## [The exercise]
Take the lines from the top down to and including the one with "rng = np.random.default_rng(20240921)" and repeat them exactly. Omit images.

## [Information shown]
......
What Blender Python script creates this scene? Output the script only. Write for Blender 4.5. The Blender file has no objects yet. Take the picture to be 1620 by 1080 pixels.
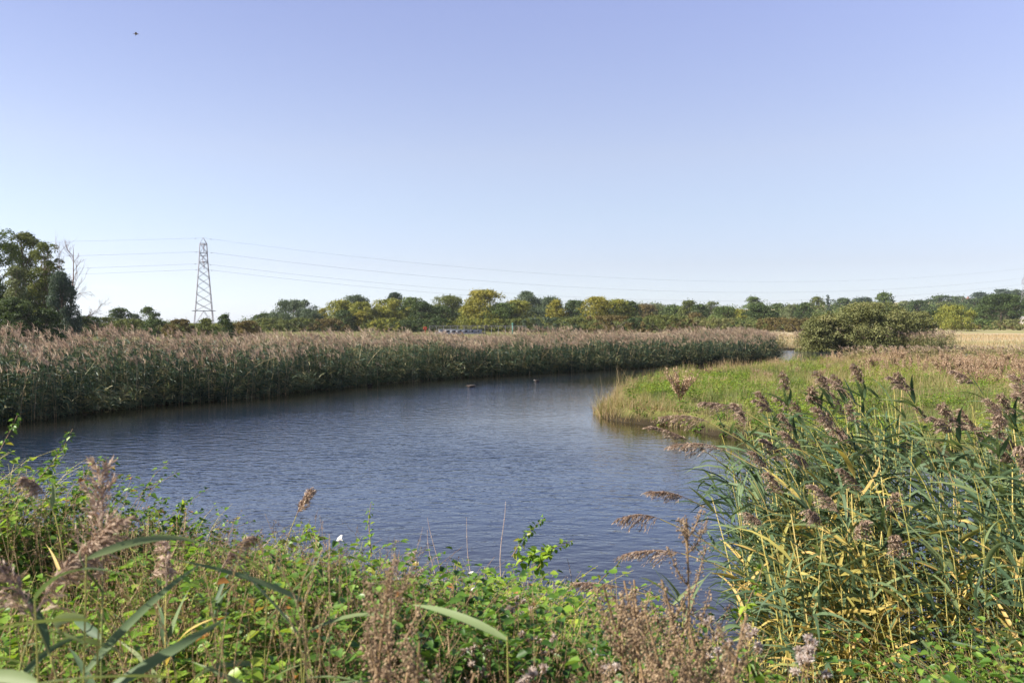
import bpy, math
import numpy as np
from mathutils import Vector, Matrix

PI = math.pi
R = math.radians
scene = bpy.context.scene
COL = scene.collection
rng = np.random.default_rng(20240921)

# ------------------------------------------------------------------ camera
CAM_Z = 3.0
PITCH = R(1.27)
FPX = 1350.0                                   # focal length in photo pixels (30 mm on a 36 mm sensor)
cd = bpy.data.cameras.new('camera')
cam = bpy.data.objects.new('camera', cd)
COL.objects.link(cam)
cam.location = (0, 0, CAM_Z)
cam.rotation_euler = (PI / 2 - PITCH, 0, 0)
cd.lens = 30.0
cd.sensor_width = 36.0
cd.clip_end = 9000
cd.clip_start = 0.05
cd.dof.use_dof = True
cd.dof.focus_distance = 22.0
cd.dof.aperture_fstop = 5.0
scene.camera = cam


def ray(px, py):
    a = (px - 810.0) / FPX
    b = (540.0 - py) / FPX
    y = math.cos(PITCH) + b * math.sin(PITCH)
    z = -math.sin(PITCH) + b * math.cos(PITCH)
    return a / y, z / y                        # per metre of depth


def at(px, py, D):
    a, z = ray(px, py)
    return np.array([a * D, D, CAM_Z + z * D])


def on_water(px, py):
    a, z = ray(px, py)
    D = -CAM_Z / z
    return np.array([a * D, D, 0.0])


# ------------------------------------------------------------------ noise
def _h(ix, iy, s):
    n = (ix.astype(np.int64) * 374761393 + iy.astype(np.int64) * 668265263 + s * 974634541) & 0xffffffff
    n = ((n ^ (n >> 13)) * 1274126177) & 0xffffffff
    return ((n ^ (n >> 16)) & 0xffff) / 65535.0


def vnoise(x, y, s=0):
    x = np.asarray(x, float); y = np.asarray(y, float)
    ix = np.floor(x); iy = np.floor(y)
    fx = x - ix; fy = y - iy
    fx = fx * fx * (3 - 2 * fx); fy = fy * fy * (3 - 2 * fy)
    a = _h(ix, iy, s); b = _h(ix + 1, iy, s); c = _h(ix, iy + 1, s); d = _h(ix + 1, iy + 1, s)
    return (a * (1 - fx) + b * fx) * (1 - fy) + (c * (1 - fx) + d * fx) * fy


def fbm(x, y, s=0, o=3):
    t = 0; a = .5; tot = 0
    for k in range(o):
        t = t + a * vnoise(x * 2 ** k, y * 2 ** k, s + k); tot += a; a *= .5
    return t / tot


# ------------------------------------------------------------------ the river outline (plan view, metres)
NEAR = [(-70, -12), (-40, 1), (-25, 7), (-14, 9.6), (-8, 8.9), (-4, 7.8), (0, 6.9), (1.2, 5.9), (2.2, 4.9), (4, 4.1), (7, 3.0), (14, 1), (70, -14)]
SOUTH = [(70, 3), (30, 13), (16, 16.5), (11, 17.9), (8.4, 19), (6.4, 21), (5.3, 23.0), (4.6, 24.6), (3.4, 25.6), (2.75, 26.8), (2.7, 28.2), (3.4, 31),
         (5.2, 38), (7.2, 45), (10.4, 50.2), (14, 55), (20, 61), (29, 66), (42, 66), (60, 59), (110, 45)]
NORTH = [(110, 56), (60, 73), (47, 80), (38, 88), (30.5, 92.5), (26, 91), (23.5, 85), (23, 77), (22, 72), (20.2, 69), (13.2, 61.6), (8, 57), (1.9, 51.3), (-2.4, 47.2),
         (-6.6, 42.4), (-9.6, 37), (-10.5, 34.4), (-12.9, 31.2), (-14.7, 28), (-15.6, 25.6), (-19, 21.5), (-25, 17.5), (-40, 11), (-70, 4)]
POLY = np.array(NEAR + SOUTH + NORTH, float)


def sdist(x, y):
    """Distance to the waterline: positive on land, negative in the water."""
    x = np.asarray(x, float); y = np.asarray(y, float)
    sh = x.shape; x = x.ravel(); y = y.ravel()
    A = POLY; B = np.roll(POLY, -1, 0)
    best = np.full(x.shape, 1e9); inside = np.zeros(x.shape, bool)
    for (ax, ay), (bx, by) in zip(A, B):
        dx, dy = bx - ax, by - ay
        t = np.clip(((x - ax) * dx + (y - ay) * dy) / (dx * dx + dy * dy), 0, 1)
        best = np.minimum(best, (x - ax - t * dx) ** 2 + (y - ay - t * dy) ** 2)
        c = (ay > y) != (by > y)
        with np.errstate(divide='ignore', invalid='ignore'):
            xi = (bx - ax) * (y - ay) / (by - ay if by != ay else 1e-9) + ax
        inside ^= c & (x < xi)
    d = np.sqrt(best)
    return np.where(inside, -d, d).reshape(sh)


def sm(a, b, x):
    t = np.clip((x - a) / (b - a), 0, 1)
    return t * t * (3 - 2 * t)


def ground_z(x, y, s=None):
    x = np.asarray(x, float); y = np.asarray(y, float)
    if s is None:
        s = sdist(x, y)
    wob = (fbm(x * .9, y * .9, 3) - .5) * np.where((x > 2) & (y > 14) & (y < 60), 1.5, .5) * sm(-.6, .4, s)
    s2 = s + wob
    nearbank = (y < 13 - 0.25 * np.abs(x)) | (y < 2)
    z_near = -.05 + 1.2 * sm(-.1, 3.0, s2)
    z_far = -.05 + (.42 - .26 * sm(30, 44, y)) * sm(0, .55, s2) + .45 * sm(4, 60, s2) * sm(30, 75, y) + .12 * sm(1, 8, s2) + .0025 * np.clip(s2 - 40, 0, 400)
    z = np.where(nearbank, z_near, z_far)
    z = np.where(s2 < 0, -.9 * sm(0, 2.2, -s2) - .05, z)
    land = sm(.2, 3, s)
    z = z + land * ((fbm(x * .35, y * .35, 9) - .5) * .22 + (fbm(x * 2.3, y * 2.3, 13) - .5) * .06)
    hill = 26 * np.exp(-(((x - 560) / 300) ** 2 + ((y - 900) / 330) ** 2)) + 7 * np.exp(-(((x - 250) / 160) ** 2 + ((y - 800) / 250) ** 2))
    return z + hill


# ------------------------------------------------------------------ mesh building
class MB:
    def __init__(self):
        self.V = []; self.Q = []; self.T = []; self.Rn = []; self.n = 0; self.QM = []; self.TM = []

    def add(self, v, q=None, t=None, rnd=0.5, mat=0):
        v = np.asarray(v, np.float32).reshape(-1, 3)
        if len(v) == 0:
            return
        if q is not None and len(q):
            q = np.asarray(q, np.int64).reshape(-1, 4)
            self.Q.append(q + self.n); self.QM.append(np.full(len(q), mat, np.int32))
        if t is not None and len(t):
            t = np.asarray(t, np.int64).reshape(-1, 3)
            self.T.append(t + self.n); self.TM.append(np.full(len(t), mat, np.int32))
        self.V.append(v)
        self.Rn.append(np.broadcast_to(np.asarray(rnd, np.float32), (len(v),)).copy())
        self.n += len(v)

    def mesh(self, name, mats, smooth=False):
        me = bpy.data.meshes.new(name)
        V = np.concatenate(self.V); Rn = np.concatenate(self.Rn)
        Q = np.concatenate(self.Q) if self.Q else np.zeros((0, 4), np.int64)
        T = np.concatenate(self.T) if self.T else np.zeros((0, 3), np.int64)
        M = np.concatenate(self.QM + self.TM)
        nq, nt = len(Q), len(T)
        me.vertices.add(len(V)); me.vertices.foreach_set('co', V.ravel())
        me.loops.add(nq * 4 + nt * 3)
        me.loops.foreach_set('vertex_index', np.concatenate([Q.ravel(), T.ravel()]).astype(np.int32))
        me.polygons.add(nq + nt)
        ls = np.concatenate([np.arange(nq) * 4, nq * 4 + np.arange(nt) * 3]).astype(np.int32)
        me.polygons.foreach_set('loop_start', ls)
        me.polygons.foreach_set('material_index', M.astype(np.int32))
        if smooth:
            me.polygons.foreach_set('use_smooth', np.ones(nq + nt, bool))
        a = me.attributes.new('rnd', 'FLOAT', 'POINT')
        a.data.foreach_set('value', Rn)
        for m in (mats if isinstance(mats, (list, tuple)) else [mats]):
            me.materials.append(m)
        me.update(calc_edges=True)
        me.validate()
        return me

    def obj(self, name, mats, parent=None, smooth=False):
        o = bpy.data.objects.new(name, self.mesh(name, mats, smooth))
        COL.objects.link(o)
        if parent is not None:
            o.parent = parent
        return o

    # ---- shapes -------------------------------------------------------
    def ribbons(self, P, W, rnd, mat=0):
        """P (N,K,3) centre lines, W (N,K,3) half-width vectors."""
        N, K, _ = P.shape
        if N == 0:
            return
        v = np.stack([P - W, P + W], 2).reshape(-1, 3)
        i = (np.arange(N)[:, None] * K + np.arange(K - 1)[None]) * 2
        q = np.stack([i, i + 1, i + 3, i + 2], -1).reshape(-1, 4)
        self.add(v, q, rnd=np.repeat(np.broadcast_to(rnd, (N,)), K * 2), mat=mat)

    def folded(self, P, W, U, rnd, mat=0):
        """Ribbons with a crease along the middle: edges lifted by U."""
        N, K, _ = P.shape
        v = np.stack([P - W + U, P, P + W + U], 2).reshape(-1, 3)
        i = (np.arange(N)[:, None] * K + np.arange(K - 1)[None]) * 3
        q = np.concatenate([np.stack([i, i + 1, i + 4, i + 3], -1).reshape(-1, 4), np.stack([i + 1, i + 2, i + 5, i + 4], -1).reshape(-1, 4)])
        self.add(v, q, rnd=np.repeat(np.broadcast_to(rnd, (N,)), K * 3), mat=mat)

    def tubes(self, P, r, rnd, sides=5, mat=0):
        """P (N,K,3), r (N,K)."""
        N, K, _ = P.shape
        if N == 0:
            return
        T = np.gradient(P, axis=1)
        T /= np.linalg.norm(T, axis=2, keepdims=True) + 1e-9
        ref = np.where(np.abs(T[:, :1, 2:3]) > .8, np.array([[[1., 0, 0]]]), np.array([[[0, 0, 1.]]]))
        U = np.cross(T, np.broadcast_to(ref, T.shape)); U /= np.linalg.norm(U, axis=2, keepdims=True) + 1e-9
        Vv = np.cross(T, U)
        a = np.arange(sides) * 2 * PI / sides
        v = P[:, :, None] + (U[:, :, None] * np.cos(a)[None, None, :, None] + Vv[:, :, None] * np.sin(a)[None, None, :, None]) * r[:, :, None, None]
        b = (np.arange(N)[:, None, None] * K + np.arange(K - 1)[None, :, None]) * sides
        j = np.arange(sides)[None, None]; j2 = (j + 1) % sides
        q = np.stack([b + j, b + j2, b + sides + j2, b + sides + j], -1).reshape(-1, 4)
        self.add(v.reshape(-1, 3), q, rnd=np.repeat(np.broadcast_to(rnd, (N,)), K * sides), mat=mat)

    def leaves(self, B, A, Nn, L, Wd, rnd, fold=.25, droop=.15, mat=0):
        """Ovate folded leaves: two quads each. B base, A axis, Nn normal."""
        B = np.asarray(B, float); N = len(B)
        if N == 0:
            return
        A = A / (np.linalg.norm(A, axis=1, keepdims=True) + 1e-9)
        S = np.cross(A, Nn); S /= np.linalg.norm(S, axis=1, keepdims=True) + 1e-9
        U = np.cross(S, A)
        L = np.broadcast_to(L, (N,))[:, None]; Wd = np.broadcast_to(Wd, (N,))[:, None]
        p0 = B
        lift = U * Wd * fold
        l1 = B + A * L * .28 - S * Wd * .5 + lift - U * L * droop * .1
        r1 = B + A * L * .28 + S * Wd * .5 + lift - U * L * droop * .1
        l2 = B + A * L * .62 - S * Wd * .40 + lift - U * L * droop * .45
        r2 = B + A * L * .62 + S * Wd * .40 + lift - U * L * droop * .45
        tp = B + A * L - U * L * droop
        v = np.stack([p0, l1, l2, tp, r2, r1], 1).reshape(-1, 3)
        i = np.arange(N)[:, None] * 6
        q = np.concatenate([i + np.array([[0, 3, 2, 1]]), i + np.array([[0, 5, 4, 3]])])
        self.add(v, q, rnd=np.repeat(np.broadcast_to(rnd, (N,)), 6), mat=mat)

    def cards(self, C, A, S, rnd, mat=0):
        """Rhombic cards: C centre, A half axis, S half side."""
        N = len(C)
        v = np.stack([C - A, C + S * 1.0, C + A, C - S], 1).reshape(-1, 3)
        i = np.arange(N)[:, None] * 4
        self.add(v, i + np.array([[0, 1, 2, 3]]), rnd=np.repeat(np.broadcast_to(rnd, (N,)), 4), mat=mat)

    def box(self, c, s, rnd=.5, mat=0, M=None):
        c = np.array(c, float); s = np.array(s, float) / 2
        v = np.array([[x, y, z] for x in (-1, 1) for y in (-1, 1) for z in (-1, 1)], float) * s
        if M is not None:
            v = v @ np.array(M).T
        v = v + c
        q = [(0, 1, 3, 2), (4, 6, 7, 5), (0, 4, 5, 1), (2, 3, 7, 6), (0, 2, 6, 4), (1, 5, 7, 3)]
        self.add(v, q, rnd=rnd, mat=mat)

    def bar(self, a, b, r, rnd=.5, sides=4, mat=0):
        P = np.array([[a, b]], float)
        self.tubes(P, np.full((1, 2), r), rnd, sides, mat)

    def blob(self, c, rad, rnd=.5, seg=10, rings=7, mat=0, M=None):
        th = np.linspace(0, PI, rings); ph = np.arange(seg) * 2 * PI / seg
        v = np.stack([np.outer(np.sin(th), np.cos(ph)), np.outer(np.sin(th), np.sin(ph)), np.outer(np.cos(th), np.ones(seg))], -1).reshape(-1, 3) * np.array(rad)
        if M is not None:
            v = v @ np.array(M).T
        v = v + np.array(c)
        q = []
        for i in range(rings - 1):
            for j in range(seg):
                q.append((i * seg + j, (i + 1) * seg + j, (i + 1) * seg + (j + 1) % seg, i * seg + (j + 1) % seg))
        self.add(v, q, rnd=rnd, mat=mat)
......
## [Answer for the task]
What Blender Python script creates this scene? Output the script only. Write for Blender 4.5. The Blender file has no objects yet. Take the picture to be 1620 by 1080 pixels.
import bpy, math
import numpy as np
from mathutils import Vector, Matrix

PI = math.pi
R = math.radians
scene = bpy.context.scene
COL = scene.collection
rng = np.random.default_rng(20240921)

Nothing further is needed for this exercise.